Rabinowitz was hardly the first conservative pundit to express scorn for bicycles and the people who ride them. One of the most-publicized recent bike-bashers was Don Cherry, who showed up
to meet Toronto Mayor Rob Ford in 2010 wearing a loud pink shirt, explaining: “I’m wearing pink for all the pinkos out there riding bicycles.” Popular southern California radio host John Kobylt, an opponent of plans to build more bike lanes in Los Angeles, recently explained that cyclists are members of “a bizarre cult that worships two-wheel transportation, not a traditional God.” And Rush Limbaugh, the leader in conservative radio punditry, has always been willing to tee off on the pesky pedal-pushers: “Frankly, if the door opens into a bicycle rider, I won’t care,” he once said. “I think they ought to be off the streets and on the sidewalk,” where bike riders aren’t actually allowed.
Why would bicycles become a political issue? Partly because things like bike-sharing programs are often placed in opposition to cars and the people who drive them. Lloyd Alter, an adjunct professor at Ryerson University’s school of interior design and the managing editor of
TreeHugger.com, says conservatives sometimes associate bikes “with environmentalism and anti-capitalism. Bike riders live in denser places, don’t go to big-box supercentres, lead a suspiciously different lifestyle.” The political splits in cities are often strongest between urban areas and the suburbs or exurbs, and that pits suburb-friendly transportation, mainly cars, against more “urban” vehicles such as bikes and light rail.
So just as conservative politicians such as Ford have often won votes for their support of the automobile against non-traditional transportation, conservative pundits often stick up for suburban car drivers in the culture war, and portray bicyclists as elitists. Kobylt, cited by
The Atlantic’s Conor Friedersdorf as a practitioner of “the paranoid style in bicycle politics,” told his listeners he fears that cyclists are trying to make him feel like, “I’m second class because I drive a car, or I have a commute to work, or I live in a suburban neighbourhood.” Journalist George Will, a prominent opponent of trains, also mocked then-U.S. secretary of transportation Ray LaHood for his support of biking: “Does he think 0.01 per cent of Americans will ever regularly bike to work?” Will sneered. Alter says that, to some pundits, cyclists are “a powerful force trying to squeeze cars off the road,” and “every advance by the cyclists is seen as an attack on the suburban way of life.”

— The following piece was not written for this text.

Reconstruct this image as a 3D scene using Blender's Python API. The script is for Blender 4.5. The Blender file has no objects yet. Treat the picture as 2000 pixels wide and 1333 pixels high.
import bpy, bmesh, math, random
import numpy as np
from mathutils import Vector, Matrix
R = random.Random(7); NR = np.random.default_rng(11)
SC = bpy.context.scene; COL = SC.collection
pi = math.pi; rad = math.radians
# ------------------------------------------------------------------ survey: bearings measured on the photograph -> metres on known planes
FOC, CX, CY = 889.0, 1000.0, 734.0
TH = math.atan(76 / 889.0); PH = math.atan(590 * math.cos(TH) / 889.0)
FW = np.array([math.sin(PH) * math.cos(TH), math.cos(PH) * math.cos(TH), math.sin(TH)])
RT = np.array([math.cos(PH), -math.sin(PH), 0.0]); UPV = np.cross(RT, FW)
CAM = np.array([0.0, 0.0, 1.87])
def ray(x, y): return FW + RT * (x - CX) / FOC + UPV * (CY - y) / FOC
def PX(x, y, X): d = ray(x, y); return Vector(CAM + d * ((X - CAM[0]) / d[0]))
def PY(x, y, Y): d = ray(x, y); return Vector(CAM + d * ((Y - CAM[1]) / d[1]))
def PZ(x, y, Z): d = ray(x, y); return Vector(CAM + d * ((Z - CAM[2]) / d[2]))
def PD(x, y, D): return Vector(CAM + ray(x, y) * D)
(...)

But just as there are plenty of liberals who drive SUVs, there are plenty of conservatives who contradict the bike-hating stereotype. Nicole Gelinas, a contributor to the conservative urban policy magazine City Journal, published an article about Citibike that, while critical of the program, also tried to counteract some of the stereotypes about it: “Despite fears to the contrary, especially among the elderly,”
she wrote, “bike share won’t harm pedestrians.” Still, as bike-friendly conservative
radio host Mitch Berg told the Utne Reader, “people on both sides of the political aisle do ascribe political significance to biking.” Or, as P.J. O’Rourke put it all those years ago, “I don’t like the kind of people who ride bicycles.”